Among holes, small hills of stones, and sand are water runoff channels, around which a group of men sift stones in a good-natured atmosphere. Despite the heaviness of the tasks to be carried out, this is the atmosphere we encounter the afternoon we disembark at the Kibindobindo site, located in Bakano, in the southern part of the territory of Walikale, about 413 km from the city of Goma, capital of the province of North Kivu in the east of the DRC.

This mineral washing work allows the separation of coltan, which can be mixed with other minerals such as cassiterite, wolframite, etc.

The diggers, as destitute as they are, in order to survive, can only offer the best they have: their physical energy, no matter who benefits from it.
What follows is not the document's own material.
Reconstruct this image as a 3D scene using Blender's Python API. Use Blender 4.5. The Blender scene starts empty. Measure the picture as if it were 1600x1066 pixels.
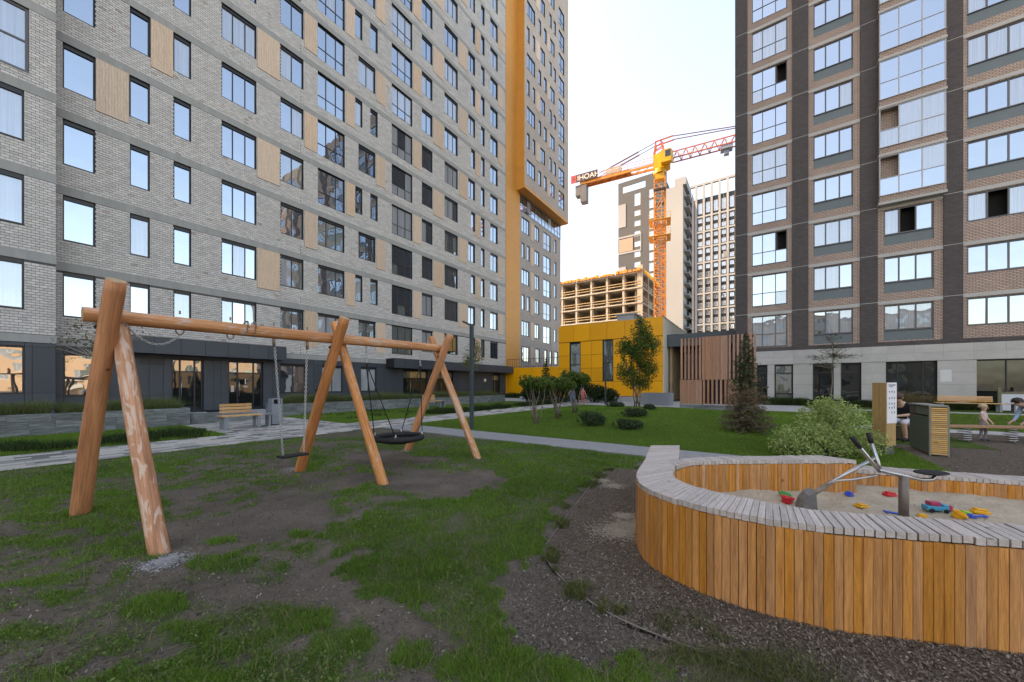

In this business, the convention is simple: The diggers work for the mine shaft owner from Monday to Thursday, then they operate on their own on Friday and Saturday.

"Satisfied or not, we have no choice. The boss sets the rules. You don't want to obey these rules, you leave the work," James, the experienced digger, lets us wait between two spades of sand.

Digging, even at the cost of life

On Sundays and nights, there is no service. This does not prevent some dishonest diggers, greedy or less satisfied with their income, from slipping into the wells at night to dig on their own account, a person in charge of a well informs us, deploring the risks they take. Rockslides, a wall that gives way in the tunnel, and other accidents such as a broken foot occur more often in this clandestine work that is done in the dark or only with dim lights from flashlights so as not to be spotted from afar, says the digger Jackson who is recovering from a recent serious accident that sidelined him for 10 months with a leg in a cast. And so far, in a mine, he's only doing light work.